Alarm bahaya berbunyi di China. Alarm ini menjadi peringatan kemungkinan yang bisa terjadi akibat ketegangan AS-China. Harus ada upaya mendinginkan tensi ini.
Oleh
Redaksi
·1 menit baca
Tentu bukan ucapan sembarangan dan perlu menjadi perhatian khusus jika hal itu disampaikan pemimpin salah satu negara adikuasa dan menterinya yang menangani hubungan luar negeri. Dalam dua hari beruntun, Presiden ChinaXi Jinping dan Menteri Luar Negeri Qin Gang menyoroti ketegangan hubungan negara mereka dengan AS. Isi ataupun nada pesan yang disampaikan menggarisbawahi benturan keras antara dua kekuatan besar saat ini: AS versus China.
Di hadapan peserta Kongres Rakyat Nasional atau National People’s Congress (NPC) di Beijing, Presiden Xi melontarkan kata-kata yang selama ini jarang disampaikan terbuka: menyebut kata ”Amerika Serikat” sebagai ”tantangan berat yang belum pernah ada sebelumnya” bagi pembangunan China. ”Negara-negara Barat yang dipimpin Amerika Serikat telah menjalankan pembendungan, pengepungan, dan langkah supresif di segala bidang terhadap China,” kata Xi, seperti dilansir kantor berita Xinhua, Senin (6/3/2023) malam.
China, tegas Xi, ”mempunyai keberanian untuk melawan saat negara itu menghadapi tantangan-tantangan besar dan kompleks di lanskap domestik maupun internasional”.
Berselang sehari, dalam konferensi pers selama hampir dua jam, Menlu Qin Gang mengangkat isu serupa. Alarm yang disampaikannya lebih gamblang, sekaligus mengkhawatirkan. Seperti dilaporkan wartawan harian ini yang hadir langsung dalam temu pers itu, Qin menyoroti langkah konfrontatif AS terhadap China. Disebutkan, relasi AS-China semakin menyimpang dari jalur yang rasional. Ia memperingatkan Washington agar ”segera menginjak rem”. Jika tidak, demikian kata mantan Dubes China untuk AS itu, akan ada konfrontasi.

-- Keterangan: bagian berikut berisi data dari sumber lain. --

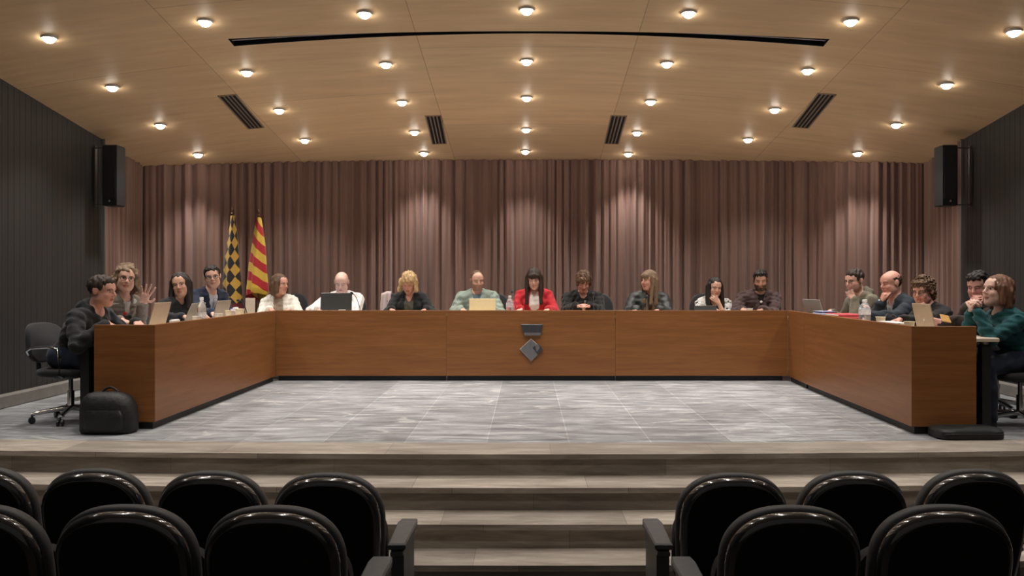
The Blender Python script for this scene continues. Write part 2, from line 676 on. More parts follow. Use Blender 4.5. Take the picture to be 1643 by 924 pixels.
# ceiling downlights
def lamp_row_name(r):
    return ['in the row nearest the curtain', 'in the second ceiling row from the curtain', 'in the middle ceiling row',
            'in the fourth ceiling row from the curtain', 'in the ceiling row farthest from the curtain'][r]


ROWS = [
    [(680, 245), (843, 242), (1008, 246)],
    [(318, 247), (489, 224), (665, 211), (844, 207), (1022, 212), (1200, 223), (1376, 245)],
    [(257, 200), (448, 176), (645, 163), (845, 156), (1044, 162), (1243, 175), (1438, 199)],
    [(180, 139), (396, 115), (619, 102), (845, 97), (1070, 101), (1296, 112), (1519, 135)],
    [(79, 60), (329, 34), (585, 21), (845, 15), (1105, 20), (1365, 33), (1627, 50)],
]
ORD = {3: ['left of three', 'middle of three', 'right of three'],
       7: ['leftmost', 'second from the left', 'third from the left', 'the middle one', 'third from the right', 'second from the right', 'rightmost']}
ring = MB()
ring.lathe([(0.064, -0.010), (0.069, -0.004), (0.069, 0.03), (0.055, 0.03), (0.055, -0.010)], n=28)
proto_light = None
for r, row in enumerate(ROWS):
    for i, (px, py) in enumerate(row):
        x, y = ceil_hit(px, py)
        z = ceil_z(x, y)
        if proto_light is None:
            proto_light = empty('ceiling_downlight', (x, y, z))
            ring.build('trim_ring', mat('pale lamp ring', (0.6, 0.56, 0.5), 0.4, 0.3, noise=((9, 9, 9), (0.55, 0.5, 0.45))), proto_light, smooth=40)
            lm = MB()
            lm.lathe([(0.006, -0.050), (0.024, -0.046), (0.040, -0.034), (0.051, -0.015), (0.053, 0.004)], n=24)
            lm.build('lamp_lens', M_LAMP, proto_light, smooth=60)
            o = proto_light
        else:
            o = copy_tree(proto_light)
            o.location = (x, y, z)
        tag(o, 'round recessed downlight, %s %s' % (ORD[len(row)][i], lamp_row_name(r)), 'downlight', 'recessed ceiling downlights')
        ld = bpy.data.lights.new('downlight_beam', 'SPOT')
        ld.energy = DOWNLIGHT_W
        ld.color = (1.0, 0.95, 0.885)
        ld.spot_size = math.radians(82.0 if curtain_y(x) - y < 1.0 else DOWNLIGHT_CONE)
        ld.spot_blend = 1.0
        ld.shadow_soft_size = 0.05
        lo = bpy.data.objects.new('downlight_beam', ld)
        COL.objects.link(lo)
        lo.location = (x, y, z - 0.08)

# the grid of downlights carries on over the steps and the first seats, above the picture
for yy in (6.45, 5.25, 4.05):
    for k in range(-3, 4):
        x = k * 1.43
        o = copy_tree(proto_light)
        o.location = (x, yy, ceil_z(x, yy))
        tag(o, 'round recessed downlight above the steps, outside the picture', 'downlight', 'recessed ceiling downlights over the steps')
        ld = bpy.data.lights.new('downlight_beam', 'SPOT')
        ld.energy = HALL_LAMP_W
        ld.color = (1.0, 0.95, 0.885)
        ld.spot_size = math.radians(DOWNLIGHT_CONE)
        ld.spot_blend = 1.0
        ld.shadow_soft_size = 0.05
        lo = bpy.data.objects.new('downlight_beam', ld)
        COL.objects.link(lo)
        lo.location = (x, yy, ceil_z(x, yy) - 0.08)

# slotted air vents
VENTS = [((364, 152), (411, 205), 'slanting slotted air vent in the ceiling, far left of the four', 0.115),
         ((695, 185), (705, 230), 'slotted air vent left of the ceiling centre, beside the middle downlights', 0.135),
         ((993, 185), (981, 230), 'slotted air vent right of the ceiling centre, beside the middle downlights', 0.135),
         ((1327, 150), (1284, 204), 'slanting slotted air vent in the ceiling, far right of the four', 0.115)]
for a, b, lab, w in VENTS:
    x0, y0 = ceil_hit(*a)
    x1, y1 = ceil_hit(*b)
    xm, ym = (x0 + x1) / 2, (y0 + y1) / 2
    pa, pb = Vector((x0, y0, ceil_z(x0, y0))), Vector((x1, y1, ceil_z(x1, y1)))
    yv = (pb - pa).normalized()
    xv = Vector((1, 0, -0.0336 * xm))
    xv = (xv - yv * xv.dot(yv)).normalized()
    zv = xv.cross(yv)
    root = empty('air_vent', ((pa + pb) / 2)[:])
    root.rotation_euler = Matrix((xv, yv, zv)).transposed().to_euler()
    ln = (pb - pa).length
    W = 0.20
    fr = MB()
    for s in (-1, 1):
        fr.box((s * (W / 2 - 0.008), 0, -0.004), (0.016, ln, 0.014))
        fr.box((0, s * (ln / 2 - 0.006), -0.004), (W, 0.012, 0.014))
    fr.build('vent_frame', mat('tan vent frame', (0.30, 0.22, 0.15), 0.5, noise=((9, 9, 9), (0.27, 0.2, 0.135))), root)
    bk = MB()
    bk.box((0, 0, -0.0015), (W - 0.02, ln - 0.02, 0.003))
    bk.build('backing', M_SLOT, root)
    for k in (-1, 0, 1):
        sl = MB()
        sl.box((k * 0.043, 0, -0.006), (0.016, ln - 0.02, 0.008), 0.002)
        sl.build('slat', mat('tan vent slat', (0.24, 0.185, 0.13), 0.5, noise=((9, 9, 9), (0.21, 0.16, 0.115))), root)
    tag(root, lab, 'air vent', 'slotted ceiling vents')


# column loudspeakers at the wall ends
def column_speaker(px0, px1, py0, py1, d, wallx, label):
    p0, p1 = at(px0, py0, d), at(px1, py1, d)
    w, h = p1.x - p0.x, p0.z - p1.z
    root = empty('column_speaker', ((p0.x + p1.x) / 2, d, p1.z))
    s = 1 if root.location.x < 0 else -1
    b = MB()
    b.box((0, 0.11, h / 2), (w, 0.21, h), 0.012)
    b.build('cabinet', M_BLACK, root, smooth=30)
    g = MB()
    g.box((0, 0.003, h / 2 + 0.02), (w - 0.03, 0.012, h - 0.12), 0.004)
    g.build('grille', mat('speaker grille', (0.014, 0.013, 0.018), 0.7, noise=((200, 200, 200), (0.006, 0.006, 0.008), 0.1)), root)
    k = MB()
    k.lathe([(0.011, 0), (0.011, 0.004), (0.006, 0.006)], (0, -0.001, 0.055), 16, (0, -1, 0))
    k.build('badge', mat('pale speaker badge', (0.5, 0.5, 0.52), 0.3, 0.6, noise=((9, 9, 9), (0.45, 0.45, 0.47))), root)
    br = MB()
    dx = wallx - root.location.x
    for zz in (0.02, h - 0.02):
        br.box((dx / 2, 0.12, zz), (abs(dx) - 0.01, 0.03, 0.012))
    br.box((dx * 0.92, 0.12, h / 2), (0.012, 0.04, h))
    br.build('wall_bracket', mat('grey bracket', (0.13, 0.12, 0.115), 0.4, 0.5, noise=((9, 9, 9), (0.11, 0.10, 0.1))), root)
    tag(root, label, 'loudspeaker', 'column loudspeakers on the walls')


column_speaker(164, 187, 232, 330, 9.95, WL, 'tall black column loudspeaker mounted at the end of the left wall')
column_speaker(1513, 1537, 232, 330, 9.9, WR, 'tall black column loudspeaker mounted at the end of the right wall')
# ------------------------------------------------------------------ the council desk
DT = 0.843       # height of the desk top
DB = 0.06        # foot of the wood panels
LEDGE = 0.748


T_ = 0.04        # thickness of the standing panels


def desk(panel, label, plinth, top=None, ledge_legs=()):
    """panel: plan of the upright wood panel; top: plan of the lower writing surface behind it"""
    cx = sum(p[0] for p in panel) / len(panel)
    cy = sum(p[1] for p in panel) / len(panel)
    root = empty('council_desk', (cx, cy, 0))
    loc = lambda q: [(x - cx, y - cy) for x, y in q]
    m = MB()
    m.prism(loc(panel), DB, DT, 0.002)
    m.build('front_panel', M_WOOD, root)
    m = MB()
    m.prism(loc(plinth), 0.0, DB)
    m.build('plinth', M_BLACK, root)
    if top:
        m = MB()
        m.prism(loc(top), LEDGE - 0.032, LEDGE, 0.005)
        m.build('writing_surface', M_CREAM, root)
    for (x, y) in ledge_legs:
        m = MB()
        m.prism(loc([(x - 0.035, y - 0.035), (x + 0.035, y - 0.035), (x + 0.035, y + 0.035), (x - 0.035, y + 0.035)]), 0.02, LEDGE - 0.055, 0.004)
        lg = m.build('leg', M_BLACK, root)
        m = MB()
        m.lathe([(0.028, LEDGE - 0.056), (0.034, LEDGE - 0.031)], (x - cx, y - cy, 0), 18)
        m.build('collar', M_STEEL, lg)
        m = MB()
        m.lathe([(0.022, 0.0), (0.022, 0.012), (0.012, 0.022)], (x - cx, y - cy, 0), 14)
        m.build('leveller', M_CHROME, lg)
    tag(root, label, 'desk', 'desk units in a horseshoe')
    return root, (cx, cy)


YF = 10.43
YT = 11.10
t = T_
desk([(-3.0, 7.03), (-3.0, YF - 0.02), (-3.0 - t, YF - 0.02), (-3.0 - t, 7.03 + t), (-3.49, 7.03 + t), (-3.49, 7.03)],
     'cherry wood desk wing running forward along the left side of the horseshoe',
     [(-3.03, 7.06), (-3.03, YF - 0.04), (-3.07, YF - 0.04), (-3.07, 7.10), (-3.46, 7.10), (-3.46, 7.06)],
     [(-3.043, 7.075), (-3.70, 7.075), (-3.70, YF - 0.03), (-3.043, YF - 0.03)], [(-3.60, 7.13), (-3.60, 9.0)])
desk([(-3.03, YF), (-0.9675, YF), (-0.9675, YF + t), (-3.03, YF + t)],
     'cherry wood desk unit left of the one carrying the steel emblem',
     [(-2.98, YF + 0.035), (-0.975, YF + 0.035), (-0.975, YF + 0.07), (-2.98, YF + 0.07)],
     [(-3.70, YF + t + 0.003), (-0.9675, YF + t + 0.003), (-0.9675, YT), (-3.70, YT)], [(-3.60, 11.0), (-1.1, 10.6)])
cd, (ccx, ccy) = desk([(-0.965, YF), (1.052, YF), (1.052, YF + t), (-0.965, YF + t)],
     'cherry wood centre desk unit with a steel emblem on its front',
     [(-0.96, YF + 0.035), (1.05, YF + 0.035), (1.05, YF + 0.07), (-0.96, YF + 0.07)],
     [(-0.965, YF + t + 0.003), (1.052, YF + t + 0.003), (1.052, YT), (-0.965, YT)], [(-0.85, 10.6)])
desk([(1.0545, YF), (3.114, YF), (3.114, YF + t), (1.0545, YF + t)],
     'cherry wood desk unit right of the one carrying the steel emblem',
     [(1.062, YF + 0.035), (3.06, YF + 0.035), (3.06, YF + 0.07), (1.062, YF + 0.07)],
     [(1.0545, YF + t + 0.006), (3.78, YF + t + 0.003), (3.78, YT), (1.06, YT)], [(2.9, 10.6), (3.68, 11.0)])
desk([(3.072, 9.675), (3.115, YF - 0.008), (3.155, YF - 0.008), (3.112, 9.675)],
     'narrow cherry wood corner piece joining the right wing to the back desks',
     [(3.102, 9.69), (3.145, YF - 0.02), (3.175, YF - 0.02), (3.132, 9.69)],
     [(3.118, 9.678), (3.158, YF + t - 0.004), (3.77, YF + t - 0.004), (3.74, 9.678)])
desk([(2.995, 6.80), (3.068, 9.66), (3.068 + t, 9.66), (2.996 + t, 6.80 + t), (3.50, 6.80 + t), (3.50, 6.80)],
     'cherry wood desk wing running forward along the right side of the horseshoe',
     [(3.03, 6.83), (3.10, 9.63), (3.14, 9.63), (3.07, 6.87), (3.47, 6.87), (3.47, 6.83)],
     [(3.041, 6.846), (3.114, 9.665), (3.735, 9.665), (3.705, 6.846)], [(3.62, 6.91), (3.66, 9.0)])

# small brass catches at the seams of the centre unit
for px, py in ((717, 505), (987, 508)):
    p = at(px, py, YF - 0.004)
    m = MB()
    m.box((p.x - ccx, p.y - ccy, p.z), (0.016, 0.008, 0.036), 0.002)
    m.build('catch', M_BRASS, cd)

# steel emblem: a crown-like trapezoid above a diamond shield
em = empty('emblem', (0, 0, 0))
em.parent = cd


def plate(name, pts, depth, material, parent, y=YF):
    m = MB()
    w = [at(px, py, y) for px, py in pts]
    n = len(w)
    ctr = sum(w, Vector()) / n
    front = [Vector((p.x - ccx, y - depth - ccy, p.z)) for p in w]
    ins = [Vector(((ctr.x + (p.x - ctr.x) * 0.94) - ccx, y - depth - 0.004 - ccy, ctr.z + (p.z - ctr.z) * 0.94)) for p in w]
    back = [Vector((p.x - ccx, y + 0.001 - ccy, p.z)) for p in w]
    fs = [tuple(range(n, 2 * n))]
    for i in range(n):
        j = (i + 1) % n
        fs += [(i, j, n + j, n + i), (2 * n + i, 2 * n + j, j, i)]
    m.add(front + ins + back, fs)
    return m.build(name, material, parent)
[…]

Cara pandang melihat pihak lain sebagai ancaman tak hanya muncul di Beijing. Di Washington, cara pandang melihat China hampir sama. Pada Mei 2022, dalam pidato di George Washington University, Menlu AS Antony Blinken menempatkan China sebagai ”tantangan jangka panjang paling serius terhadap tata internasional” yang coba dipertahankan AS.
Ketegangan AS-China saat ini mulai mengarah, seperti disebut The Economist, parodi Perang Dingin yang berisi kemarahan dangkal. Muncul kekhawatiran, ketegangan dua negara itu jangan-jangan berlanjut pada ”jebakan Thucydides”, situasi yang mengarah perang sebagai hal yang tak terelakkan akibat kerasnya benturan AS-China.
Maka, semakin mendesak upaya-upaya untuk mendinginkan ketegangan dua raksasa itu. Di sinilah, ASEAN, yang disebut Kishore Mahbubani sebagai ”Jalan Ketiga Asia”, bisa memainkan peran itu. Mengingat tahun ini ASEAN diketuai Indonesia, kesempatan tepat bagi Jakarta untuk turut mendinginkan ketegangan. Pengalaman di KTT G20, saat Xi Jinping-Joe Biden bersua di Bali dan menyuarakan keinginan mencegah konflik, bisa menjadi modal berharga.